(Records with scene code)
[BEGIN]
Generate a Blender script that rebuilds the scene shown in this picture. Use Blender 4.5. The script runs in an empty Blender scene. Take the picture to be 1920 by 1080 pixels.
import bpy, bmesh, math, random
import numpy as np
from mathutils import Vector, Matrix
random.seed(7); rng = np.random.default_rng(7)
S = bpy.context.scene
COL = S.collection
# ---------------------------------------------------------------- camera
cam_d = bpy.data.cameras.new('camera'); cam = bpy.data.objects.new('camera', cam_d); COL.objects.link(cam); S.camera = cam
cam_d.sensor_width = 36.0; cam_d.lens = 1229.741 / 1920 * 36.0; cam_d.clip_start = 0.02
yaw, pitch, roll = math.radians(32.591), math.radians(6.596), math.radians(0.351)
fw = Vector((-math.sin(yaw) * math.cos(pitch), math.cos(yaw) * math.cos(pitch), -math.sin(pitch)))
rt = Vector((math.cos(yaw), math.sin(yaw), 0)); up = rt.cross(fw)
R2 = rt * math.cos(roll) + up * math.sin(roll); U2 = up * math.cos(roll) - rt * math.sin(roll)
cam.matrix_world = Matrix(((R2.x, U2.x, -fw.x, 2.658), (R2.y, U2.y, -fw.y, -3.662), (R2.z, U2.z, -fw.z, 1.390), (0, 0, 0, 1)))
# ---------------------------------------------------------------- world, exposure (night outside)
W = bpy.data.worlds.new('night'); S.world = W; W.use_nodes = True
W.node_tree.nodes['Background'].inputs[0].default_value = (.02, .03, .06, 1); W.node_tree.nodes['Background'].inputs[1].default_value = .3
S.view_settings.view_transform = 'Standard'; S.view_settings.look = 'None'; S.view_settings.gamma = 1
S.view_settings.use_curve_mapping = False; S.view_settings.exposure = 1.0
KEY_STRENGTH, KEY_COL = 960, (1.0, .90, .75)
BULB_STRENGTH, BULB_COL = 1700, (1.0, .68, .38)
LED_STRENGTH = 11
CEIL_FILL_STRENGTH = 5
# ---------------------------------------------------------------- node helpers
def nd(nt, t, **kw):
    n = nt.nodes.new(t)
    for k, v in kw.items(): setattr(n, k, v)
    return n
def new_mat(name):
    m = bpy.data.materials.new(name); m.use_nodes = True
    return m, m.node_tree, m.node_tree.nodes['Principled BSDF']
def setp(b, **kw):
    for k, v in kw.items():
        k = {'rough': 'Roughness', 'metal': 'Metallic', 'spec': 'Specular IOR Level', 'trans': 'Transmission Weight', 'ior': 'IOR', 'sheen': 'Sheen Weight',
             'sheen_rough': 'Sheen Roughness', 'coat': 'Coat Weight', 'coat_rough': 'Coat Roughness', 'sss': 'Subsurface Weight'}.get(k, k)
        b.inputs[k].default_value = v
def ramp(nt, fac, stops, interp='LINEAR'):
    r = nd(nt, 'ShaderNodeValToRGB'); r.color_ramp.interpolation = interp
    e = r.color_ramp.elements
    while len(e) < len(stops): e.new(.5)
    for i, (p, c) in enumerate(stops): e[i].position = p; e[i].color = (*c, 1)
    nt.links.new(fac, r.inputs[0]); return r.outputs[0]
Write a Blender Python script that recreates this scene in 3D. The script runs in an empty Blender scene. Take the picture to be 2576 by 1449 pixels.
[END]
▸ **WHAT YOU NEED TO DO**: Copy out each line exactly.

▸ **WRITTEN REPLY**:
Generate a Blender script that rebuilds the scene shown in this picture. Use Blender 4.5. The script runs in an empty Blender scene. Take the picture to be 1920 by 1080 pixels.
import bpy, bmesh, math, random
import numpy as np
from mathutils import Vector, Matrix
random.seed(7); rng = np.random.default_rng(7)
S = bpy.context.scene
COL = S.collection
# ---------------------------------------------------------------- camera
cam_d = bpy.data.cameras.new('camera'); cam = bpy.data.objects.new('camera', cam_d); COL.objects.link(cam); S.camera = cam
cam_d.sensor_width = 36.0; cam_d.lens = 1229.741 / 1920 * 36.0; cam_d.clip_start = 0.02
yaw, pitch, roll = math.radians(32.591), math.radians(6.596), math.radians(0.351)
fw = Vector((-math.sin(yaw) * math.cos(pitch), math.cos(yaw) * math.cos(pitch), -math.sin(pitch)))
rt = Vector((math.cos(yaw), math.sin(yaw), 0)); up = rt.cross(fw)
R2 = rt * math.cos(roll) + up * math.sin(roll); U2 = up * math.cos(roll) - rt * math.sin(roll)
cam.matrix_world = Matrix(((R2.x, U2.x, -fw.x, 2.658), (R2.y, U2.y, -fw.y, -3.662), (R2.z, U2.z, -fw.z, 1.390), (0, 0, 0, 1)))
# ---------------------------------------------------------------- world, exposure (night outside)
W = bpy.data.worlds.new('night'); S.world = W; W.use_nodes = True
W.node_tree.nodes['Background'].inputs[0].default_value = (.02, .03, .06, 1); W.node_tree.nodes['Background'].inputs[1].default_value = .3
S.view_settings.view_transform = 'Standard'; S.view_settings.look = 'None'; S.view_settings.gamma = 1
S.view_settings.use_curve_mapping = False; S.view_settings.exposure = 1.0
KEY_STRENGTH, KEY_COL = 960, (1.0, .90, .75)
BULB_STRENGTH, BULB_COL = 1700, (1.0, .68, .38)
LED_STRENGTH = 11
CEIL_FILL_STRENGTH = 5
# ---------------------------------------------------------------- node helpers
def nd(nt, t, **kw):
    n = nt.nodes.new(t)
    for k, v in kw.items(): setattr(n, k, v)
    return n
def new_mat(name):
    m = bpy.data.materials.new(name); m.use_nodes = True
    return m, m.node_tree, m.node_tree.nodes['Principled BSDF']
def setp(b, **kw):
    for k, v in kw.items():
        k = {'rough': 'Roughness', 'metal': 'Metallic', 'spec': 'Specular IOR Level', 'trans': 'Transmission Weight', 'ior': 'IOR', 'sheen': 'Sheen Weight',
             'sheen_rough': 'Sheen Roughness', 'coat': 'Coat Weight', 'coat_rough': 'Coat Roughness', 'sss': 'Subsurface Weight'}.get(k, k)
        b.inputs[k].default_value = v
def ramp(nt, fac, stops, interp='LINEAR'):
    r = nd(nt, 'ShaderNodeValToRGB'); r.color_ramp.interpolation = interp
    e = r.color_ramp.elements
    while len(e) < len(stops): e.new(.5)
    for i, (p, c) in enumerate(stops): e[i].position = p; e[i].color = (*c, 1)
    nt.links.new(fac, r.inputs[0]); return r.outputs[0]
Write a Blender Python script that recreates this scene in 3D. The script runs in an empty Blender scene. Take the picture to be 2576 by 1449 pixels.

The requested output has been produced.